様々な立場のある人と円滑にコミュニケーションが取れる能力以外にも、多岐に渡る仕事を同時並行で進行する「管理能力」と、効率の良い「事務処理能力」、交渉・調整で発生する「ストレスへの耐性力」なども営業には見逃せないポイントです。
管理・事務処理能力に関しては、新卒採用の際に導入をしているシンプルな学力試験で判断ができるため、中途採用にも流用をする形で活用をしてください。
本人が生まれ持った素質に左右されがちな「ストレス耐性」と「コミュニケーション能力」に関しては、入社後の育成で、早期に身につけることが非常に難しい能力です。

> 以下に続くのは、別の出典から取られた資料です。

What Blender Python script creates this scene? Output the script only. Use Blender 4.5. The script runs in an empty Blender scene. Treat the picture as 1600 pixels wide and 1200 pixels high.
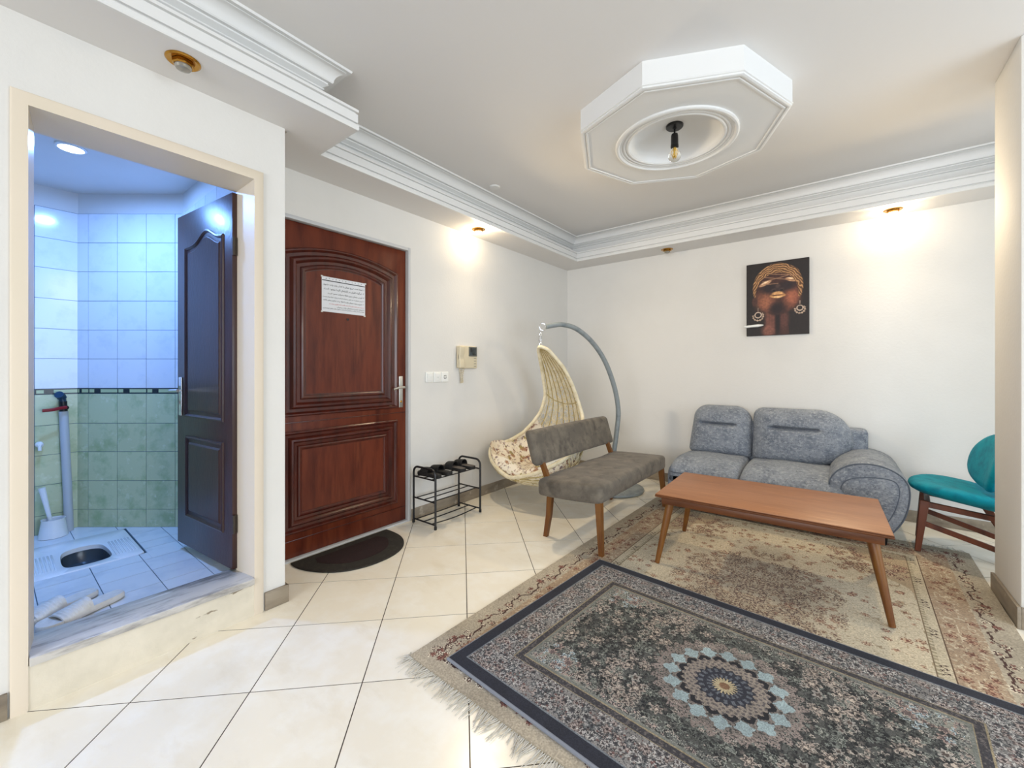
import bpy, bmesh, math, random
import numpy as np
from mathutils import Vector, Matrix

random.seed(7)
rng = np.random.default_rng(11)
SC = bpy.context.scene
COL = SC.collection
PI = math.pi

# ------------------------------------------------------------------ camera, light, exposure
cam_data = bpy.data.cameras.new('camera')
cam_data.sensor_width = 36.0
cam_data.lens = 36.0 * 648.0 / 1600.0
cam_data.shift_y = -22.0 / 1600.0
cam_data.clip_start = 0.02
cam = bpy.data.objects.new('camera', cam_data)
cam.location = (2.645, -4.481, 1.186)
cam.rotation_euler = (PI / 2, 0, math.radians(38.15))
COL.objects.link(cam)
SC.camera = cam

world = bpy.data.worlds.new('daylight')
SC.world = world
world.use_nodes = True
world.node_tree.nodes['Background'].inputs[0].default_value = (0.70, 0.82, 1.0, 1)
world.node_tree.nodes['Background'].inputs[1].default_value = 1.0


def area(name, loc, direction, sx, sy, power, color, shape='RECTANGLE', spread=PI):
    d = bpy.data.lights.new(name, 'AREA')
    d.shape = shape
    d.size = sx
    d.size_y = sy
    d.energy = power
    d.color = color
    d.spread = spread
    o = bpy.data.objects.new(name, d)
    o.location = loc
    o.rotation_euler = Vector(direction).to_track_quat('-Z', 'Y').to_euler()
    COL.objects.link(o)
    return o


# daylight through the windows of the room behind the photographer and on the right
area('window_daylight_front', (2.9, -9.30, 1.55), (-0.05, 1, -0.02), 4.2, 1.9, 185, (0.95, 0.97, 1.0))
area('window_daylight_side', (6.05, -2.9, 1.5), (-1, 0.05, -0.03), 3.0, 1.9, 78, (0.74, 0.87, 1.0))
# warm fill light added to brighten the room, unseen, right of the view
lp = bpy.data.lights.new('added_fill_light', 'POINT')
lp.energy = 13
lp.color = (1.0, 0.93, 0.82)
lp.shadow_soft_size = 0.22
lo_ = bpy.data.objects.new('added_fill_light', lp)
lo_.location = (3.9, -3.7, 2.40)
COL.objects.link(lo_)
# ceiling light of the bathroom
area('bathroom_glow', (-0.50, -4.2, 2.325), (0, 0, -1), 0.10, 0.10, 19, (0.19, 0.41, 1.0), 'DISK')
DOWNLIGHT_WATT = 58.0
DOWNLIGHT_SPILL = 2.6
DOWNLIGHT_COLOR = (1.0, 0.80, 0.53)

vs = SC.view_settings
vs.view_transform = 'Standard'
vs.look = 'None'
vs.exposure = 0.25
vs.gamma = 1.0
vs.use_curve_mapping = False


# ------------------------------------------------------------------ helpers
def lin(c):
    c = c / 255.0
    return c / 12.92 if c <= 0.04045 else ((c + 0.055) / 1.055) ** 2.4


def S(r, g, b):
    return (lin(r), lin(g), lin(b), 1.0)


MATS = {}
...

そのため、既に適正を持っている人を選考にあげることが採用活動の成功に繋がります。
育成することで早期に戦力となりうる人材を見極めてください。
採用後の注意点
未経験者の採用に成功をすると、次の段階は「育成」に移ります。
上記でも解説した通り、未経験者を採用のターゲットとした場合、採用となった人は社会人経験の浅い若年層や非正規雇用として働いていた人です。
そうした経歴を持つ人が、会社の顔として営業活動をできるように、ビジネスマナーの研修からスタートをしましょう。
敬語の正しい使い方や名刺の渡し方、電話の取り方、メールや書類の書き方など、基礎からの指導が求められます。
また、定期的な「メンタルケア」も欠かせません。
未経験者が入社をして最初の数ヶ月は、教わった知識を武器に実戦で多くの壁を乗り越えなければいけない時期。
未経験者が陥りがちなトラブルや顧客との問題を一人で抱えたままでは、せっかく採用をした貴重な人材が挫折とストレスにより退職をしていまいます。
日報でのパフォーマンスチェックや面談、ミーティングなどでケアをしてください。
また、実際にそういった問題を体験している「元・未経験者の営業」をOJTでの教育担当に据え、フォローできる体制を整えることも有効な手段のひとつです。
まとめ
引く手あまたの営業職は、売り手市場で採用が難しくなった職種のひとつ。
ですが、中途採用が成功をすれば会社の業績を大きく伸ばすことができる、企業の花形となるポジションです。
だからこそ、手をこまねいて即戦力となる人材が足を運んでくれる幸運を待つのではなく、自社の将来のエースを未経験者から発掘しましょう!
適正を見極め、研修で丁寧なフォローアップをすることで、会社の将来を背負って立つ貴重な人材を獲得することができます。